▶ _EXERCISE GOAL_: Starting at the first line of the data, print each line verbatim up to and including the line bearing "return a / n", omitting pictures.

▶ _DATASET EXCERPT_:
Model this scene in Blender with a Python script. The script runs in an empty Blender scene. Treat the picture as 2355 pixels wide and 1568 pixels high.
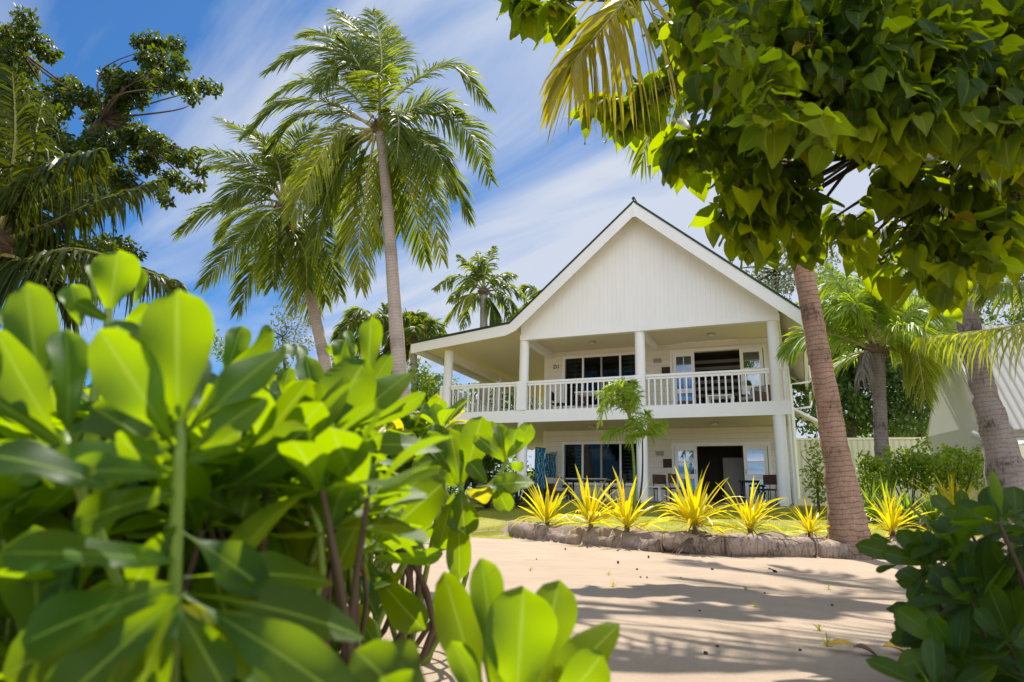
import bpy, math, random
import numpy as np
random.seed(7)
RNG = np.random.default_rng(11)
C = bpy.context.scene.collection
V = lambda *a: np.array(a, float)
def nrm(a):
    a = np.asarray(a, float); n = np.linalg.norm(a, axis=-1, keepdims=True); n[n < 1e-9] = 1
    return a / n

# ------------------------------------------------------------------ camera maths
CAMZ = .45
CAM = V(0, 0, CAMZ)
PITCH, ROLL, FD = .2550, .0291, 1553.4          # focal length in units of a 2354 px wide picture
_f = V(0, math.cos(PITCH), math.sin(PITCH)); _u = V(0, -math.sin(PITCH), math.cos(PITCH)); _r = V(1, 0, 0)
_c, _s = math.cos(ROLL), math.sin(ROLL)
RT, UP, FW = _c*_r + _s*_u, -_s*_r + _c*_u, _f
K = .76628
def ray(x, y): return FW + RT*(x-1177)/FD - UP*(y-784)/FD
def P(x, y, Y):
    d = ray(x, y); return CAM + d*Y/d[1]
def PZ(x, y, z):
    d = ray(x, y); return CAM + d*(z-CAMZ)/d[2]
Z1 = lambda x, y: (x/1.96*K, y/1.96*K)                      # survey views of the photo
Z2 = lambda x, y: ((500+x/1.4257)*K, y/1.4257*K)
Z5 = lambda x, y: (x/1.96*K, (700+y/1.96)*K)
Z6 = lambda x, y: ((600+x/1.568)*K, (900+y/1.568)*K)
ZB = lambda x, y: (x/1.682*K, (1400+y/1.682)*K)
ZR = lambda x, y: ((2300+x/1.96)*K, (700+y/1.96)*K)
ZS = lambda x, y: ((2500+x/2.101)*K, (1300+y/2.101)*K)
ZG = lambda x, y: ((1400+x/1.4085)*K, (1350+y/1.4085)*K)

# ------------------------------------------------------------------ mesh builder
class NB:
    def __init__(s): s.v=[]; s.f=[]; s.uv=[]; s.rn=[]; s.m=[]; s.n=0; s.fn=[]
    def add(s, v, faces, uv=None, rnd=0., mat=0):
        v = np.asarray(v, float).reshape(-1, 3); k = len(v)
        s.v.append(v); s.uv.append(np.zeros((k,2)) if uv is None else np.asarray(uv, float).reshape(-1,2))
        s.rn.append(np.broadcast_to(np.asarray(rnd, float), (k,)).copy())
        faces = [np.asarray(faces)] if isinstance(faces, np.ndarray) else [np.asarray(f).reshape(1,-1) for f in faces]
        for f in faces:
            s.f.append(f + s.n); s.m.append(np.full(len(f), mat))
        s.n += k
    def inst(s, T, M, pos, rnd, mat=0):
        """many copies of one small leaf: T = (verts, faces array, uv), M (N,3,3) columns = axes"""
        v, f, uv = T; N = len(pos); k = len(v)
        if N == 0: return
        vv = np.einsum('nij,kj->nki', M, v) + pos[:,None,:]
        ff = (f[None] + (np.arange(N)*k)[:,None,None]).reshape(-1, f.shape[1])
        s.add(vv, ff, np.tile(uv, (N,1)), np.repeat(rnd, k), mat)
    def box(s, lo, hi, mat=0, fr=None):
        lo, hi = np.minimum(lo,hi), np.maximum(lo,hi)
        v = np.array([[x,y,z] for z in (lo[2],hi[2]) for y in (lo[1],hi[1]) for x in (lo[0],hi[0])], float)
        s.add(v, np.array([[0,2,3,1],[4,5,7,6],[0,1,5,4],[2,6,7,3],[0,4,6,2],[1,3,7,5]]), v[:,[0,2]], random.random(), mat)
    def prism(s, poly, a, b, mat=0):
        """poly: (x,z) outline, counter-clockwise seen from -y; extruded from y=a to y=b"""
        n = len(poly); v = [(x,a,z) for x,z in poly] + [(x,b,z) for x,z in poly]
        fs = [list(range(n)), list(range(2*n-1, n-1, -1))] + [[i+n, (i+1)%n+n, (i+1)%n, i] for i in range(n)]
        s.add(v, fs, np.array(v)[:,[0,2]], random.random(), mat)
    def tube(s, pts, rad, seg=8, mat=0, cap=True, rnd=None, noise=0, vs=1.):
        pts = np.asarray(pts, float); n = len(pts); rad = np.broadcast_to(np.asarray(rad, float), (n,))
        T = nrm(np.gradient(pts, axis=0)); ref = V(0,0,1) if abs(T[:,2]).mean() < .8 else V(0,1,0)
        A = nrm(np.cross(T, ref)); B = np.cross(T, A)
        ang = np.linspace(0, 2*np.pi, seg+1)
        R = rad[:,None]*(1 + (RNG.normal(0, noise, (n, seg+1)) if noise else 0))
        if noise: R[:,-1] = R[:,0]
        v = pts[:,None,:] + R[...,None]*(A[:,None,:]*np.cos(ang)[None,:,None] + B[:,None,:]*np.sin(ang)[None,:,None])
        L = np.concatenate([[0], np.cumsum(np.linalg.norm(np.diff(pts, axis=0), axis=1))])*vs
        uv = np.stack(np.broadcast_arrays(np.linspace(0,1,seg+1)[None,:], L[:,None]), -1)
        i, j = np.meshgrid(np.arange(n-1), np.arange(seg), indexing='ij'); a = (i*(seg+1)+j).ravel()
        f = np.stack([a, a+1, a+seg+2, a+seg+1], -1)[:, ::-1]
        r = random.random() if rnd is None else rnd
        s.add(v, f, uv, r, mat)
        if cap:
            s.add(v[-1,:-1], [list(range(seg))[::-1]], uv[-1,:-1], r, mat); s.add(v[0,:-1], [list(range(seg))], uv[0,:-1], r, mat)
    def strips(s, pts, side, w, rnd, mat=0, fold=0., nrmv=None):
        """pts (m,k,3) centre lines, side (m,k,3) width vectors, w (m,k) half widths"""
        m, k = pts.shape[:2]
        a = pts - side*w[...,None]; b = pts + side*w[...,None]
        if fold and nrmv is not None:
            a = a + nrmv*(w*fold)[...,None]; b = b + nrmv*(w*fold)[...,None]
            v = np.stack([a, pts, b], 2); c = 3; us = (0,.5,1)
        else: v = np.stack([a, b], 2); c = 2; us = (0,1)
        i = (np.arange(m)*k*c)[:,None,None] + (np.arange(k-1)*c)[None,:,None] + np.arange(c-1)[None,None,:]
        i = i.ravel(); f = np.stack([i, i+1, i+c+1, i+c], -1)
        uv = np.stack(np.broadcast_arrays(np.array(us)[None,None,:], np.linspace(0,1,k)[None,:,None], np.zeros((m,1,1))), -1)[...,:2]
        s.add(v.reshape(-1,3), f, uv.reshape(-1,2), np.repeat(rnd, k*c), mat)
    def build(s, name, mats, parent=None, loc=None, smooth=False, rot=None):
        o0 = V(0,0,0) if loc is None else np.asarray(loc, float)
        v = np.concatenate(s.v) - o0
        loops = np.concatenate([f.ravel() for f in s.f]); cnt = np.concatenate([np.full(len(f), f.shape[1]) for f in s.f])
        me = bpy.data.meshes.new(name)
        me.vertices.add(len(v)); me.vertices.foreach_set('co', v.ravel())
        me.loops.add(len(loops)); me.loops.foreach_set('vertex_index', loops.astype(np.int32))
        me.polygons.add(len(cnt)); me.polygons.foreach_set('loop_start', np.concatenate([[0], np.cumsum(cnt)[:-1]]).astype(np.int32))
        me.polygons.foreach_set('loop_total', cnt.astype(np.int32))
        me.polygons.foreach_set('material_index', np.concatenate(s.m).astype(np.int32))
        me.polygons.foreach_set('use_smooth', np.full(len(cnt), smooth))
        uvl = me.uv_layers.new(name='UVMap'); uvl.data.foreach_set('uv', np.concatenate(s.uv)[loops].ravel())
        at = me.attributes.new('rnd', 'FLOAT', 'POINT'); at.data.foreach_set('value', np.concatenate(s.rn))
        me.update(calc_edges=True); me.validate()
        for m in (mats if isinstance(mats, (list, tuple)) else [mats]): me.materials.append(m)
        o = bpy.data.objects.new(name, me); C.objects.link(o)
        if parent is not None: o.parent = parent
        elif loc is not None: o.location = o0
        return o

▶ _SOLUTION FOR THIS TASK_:
Model this scene in Blender with a Python script. The script runs in an empty Blender scene. Treat the picture as 2355 pixels wide and 1568 pixels high.
import bpy, math, random
import numpy as np
random.seed(7)
RNG = np.random.default_rng(11)
C = bpy.context.scene.collection
V = lambda *a: np.array(a, float)
def nrm(a):
    a = np.asarray(a, float); n = np.linalg.norm(a, axis=-1, keepdims=True); n[n < 1e-9] = 1
    return a / n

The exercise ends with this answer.